Given instruction = Count how many lines contain the word "empty". Respond with the number alone.

Data to process =
▬▬▬
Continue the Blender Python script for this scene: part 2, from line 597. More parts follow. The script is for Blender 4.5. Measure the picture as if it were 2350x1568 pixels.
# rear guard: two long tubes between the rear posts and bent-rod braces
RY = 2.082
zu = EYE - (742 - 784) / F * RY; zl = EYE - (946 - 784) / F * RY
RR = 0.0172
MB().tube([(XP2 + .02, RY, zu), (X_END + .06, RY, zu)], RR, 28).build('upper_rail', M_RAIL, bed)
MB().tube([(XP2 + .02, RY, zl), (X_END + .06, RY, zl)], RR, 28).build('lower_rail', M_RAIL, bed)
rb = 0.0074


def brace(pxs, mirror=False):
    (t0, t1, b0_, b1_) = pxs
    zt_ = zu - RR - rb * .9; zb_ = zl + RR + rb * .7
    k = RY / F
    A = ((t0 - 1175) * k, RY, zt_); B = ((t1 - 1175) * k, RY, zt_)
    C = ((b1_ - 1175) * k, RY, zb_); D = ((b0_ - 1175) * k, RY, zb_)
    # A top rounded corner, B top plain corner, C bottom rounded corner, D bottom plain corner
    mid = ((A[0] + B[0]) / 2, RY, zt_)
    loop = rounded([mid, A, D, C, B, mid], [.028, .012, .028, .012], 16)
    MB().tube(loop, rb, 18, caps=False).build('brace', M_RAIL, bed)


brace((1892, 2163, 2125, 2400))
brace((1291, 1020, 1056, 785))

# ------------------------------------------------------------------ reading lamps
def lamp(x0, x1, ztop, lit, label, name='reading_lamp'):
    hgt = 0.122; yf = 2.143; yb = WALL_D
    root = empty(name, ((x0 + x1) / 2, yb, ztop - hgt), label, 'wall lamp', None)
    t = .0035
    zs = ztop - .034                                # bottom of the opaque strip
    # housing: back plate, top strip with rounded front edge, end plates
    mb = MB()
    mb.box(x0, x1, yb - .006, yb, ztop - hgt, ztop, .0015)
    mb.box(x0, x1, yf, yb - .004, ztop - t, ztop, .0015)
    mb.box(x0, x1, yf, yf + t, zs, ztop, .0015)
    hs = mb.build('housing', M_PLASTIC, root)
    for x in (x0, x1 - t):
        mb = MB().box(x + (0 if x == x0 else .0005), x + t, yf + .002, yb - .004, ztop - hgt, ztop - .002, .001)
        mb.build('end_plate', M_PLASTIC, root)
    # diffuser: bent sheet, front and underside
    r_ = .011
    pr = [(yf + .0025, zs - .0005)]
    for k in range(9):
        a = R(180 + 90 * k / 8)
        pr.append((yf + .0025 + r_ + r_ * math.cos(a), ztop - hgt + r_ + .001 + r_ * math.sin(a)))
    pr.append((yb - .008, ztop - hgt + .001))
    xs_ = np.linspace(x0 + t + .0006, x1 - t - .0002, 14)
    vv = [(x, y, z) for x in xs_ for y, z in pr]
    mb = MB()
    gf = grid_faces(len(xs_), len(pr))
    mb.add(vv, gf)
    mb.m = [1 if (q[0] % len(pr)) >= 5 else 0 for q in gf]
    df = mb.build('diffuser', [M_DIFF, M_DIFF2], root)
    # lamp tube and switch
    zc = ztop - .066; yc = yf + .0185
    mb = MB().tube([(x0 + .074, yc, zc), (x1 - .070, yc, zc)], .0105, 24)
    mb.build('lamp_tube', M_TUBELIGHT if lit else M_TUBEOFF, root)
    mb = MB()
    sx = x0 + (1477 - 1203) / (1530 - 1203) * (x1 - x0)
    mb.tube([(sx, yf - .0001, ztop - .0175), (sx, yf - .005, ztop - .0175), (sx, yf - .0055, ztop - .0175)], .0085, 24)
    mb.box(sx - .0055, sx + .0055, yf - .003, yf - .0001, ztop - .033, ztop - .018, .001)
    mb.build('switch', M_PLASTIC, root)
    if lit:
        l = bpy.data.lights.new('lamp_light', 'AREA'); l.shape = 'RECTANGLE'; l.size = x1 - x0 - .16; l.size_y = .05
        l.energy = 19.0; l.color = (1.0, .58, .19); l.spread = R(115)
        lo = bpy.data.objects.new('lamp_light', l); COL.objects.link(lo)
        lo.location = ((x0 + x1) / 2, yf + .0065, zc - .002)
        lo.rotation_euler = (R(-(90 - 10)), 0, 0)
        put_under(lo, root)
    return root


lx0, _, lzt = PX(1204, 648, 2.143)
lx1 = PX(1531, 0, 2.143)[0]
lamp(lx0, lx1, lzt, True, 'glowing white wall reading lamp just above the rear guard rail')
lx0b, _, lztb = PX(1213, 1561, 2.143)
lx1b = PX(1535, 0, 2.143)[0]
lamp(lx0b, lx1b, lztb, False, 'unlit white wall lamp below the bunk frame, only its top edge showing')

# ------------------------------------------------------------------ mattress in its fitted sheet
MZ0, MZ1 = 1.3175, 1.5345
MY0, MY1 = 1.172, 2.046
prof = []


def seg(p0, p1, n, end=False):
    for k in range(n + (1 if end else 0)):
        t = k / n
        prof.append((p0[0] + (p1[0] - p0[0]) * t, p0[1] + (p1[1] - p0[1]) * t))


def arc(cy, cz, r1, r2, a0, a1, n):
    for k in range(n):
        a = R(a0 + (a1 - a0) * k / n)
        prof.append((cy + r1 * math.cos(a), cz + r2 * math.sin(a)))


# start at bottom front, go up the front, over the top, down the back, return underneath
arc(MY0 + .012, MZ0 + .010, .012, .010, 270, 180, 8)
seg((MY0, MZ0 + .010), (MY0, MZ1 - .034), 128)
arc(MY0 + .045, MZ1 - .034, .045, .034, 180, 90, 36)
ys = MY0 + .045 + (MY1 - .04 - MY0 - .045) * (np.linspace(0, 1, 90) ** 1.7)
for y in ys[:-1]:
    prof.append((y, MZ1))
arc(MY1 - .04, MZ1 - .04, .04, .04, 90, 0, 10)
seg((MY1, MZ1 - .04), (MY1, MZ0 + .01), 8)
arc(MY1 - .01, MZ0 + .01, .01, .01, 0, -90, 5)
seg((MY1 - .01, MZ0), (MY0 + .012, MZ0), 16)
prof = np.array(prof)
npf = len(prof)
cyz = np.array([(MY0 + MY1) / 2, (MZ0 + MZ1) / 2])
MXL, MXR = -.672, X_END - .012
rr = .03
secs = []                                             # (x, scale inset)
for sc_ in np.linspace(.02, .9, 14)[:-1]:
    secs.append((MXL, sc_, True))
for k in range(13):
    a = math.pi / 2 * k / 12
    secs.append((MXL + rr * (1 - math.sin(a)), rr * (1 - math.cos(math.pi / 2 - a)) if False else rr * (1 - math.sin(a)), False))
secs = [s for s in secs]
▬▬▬
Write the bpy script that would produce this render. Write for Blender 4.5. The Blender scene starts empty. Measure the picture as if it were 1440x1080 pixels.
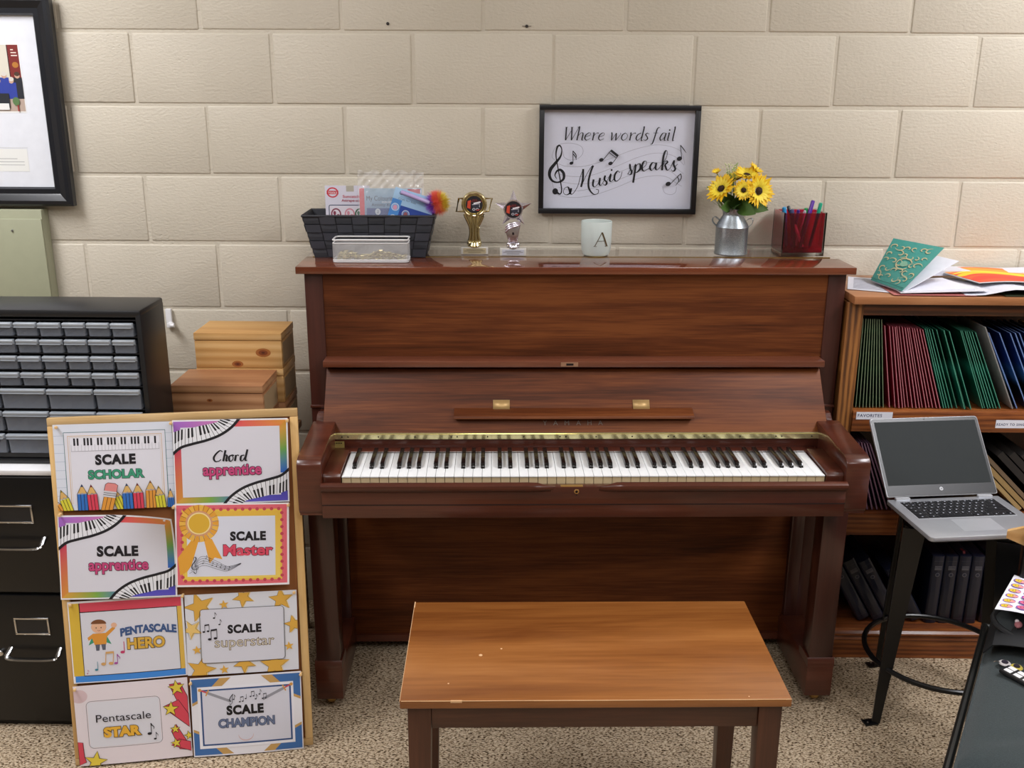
▬▬▬
Written answer = 2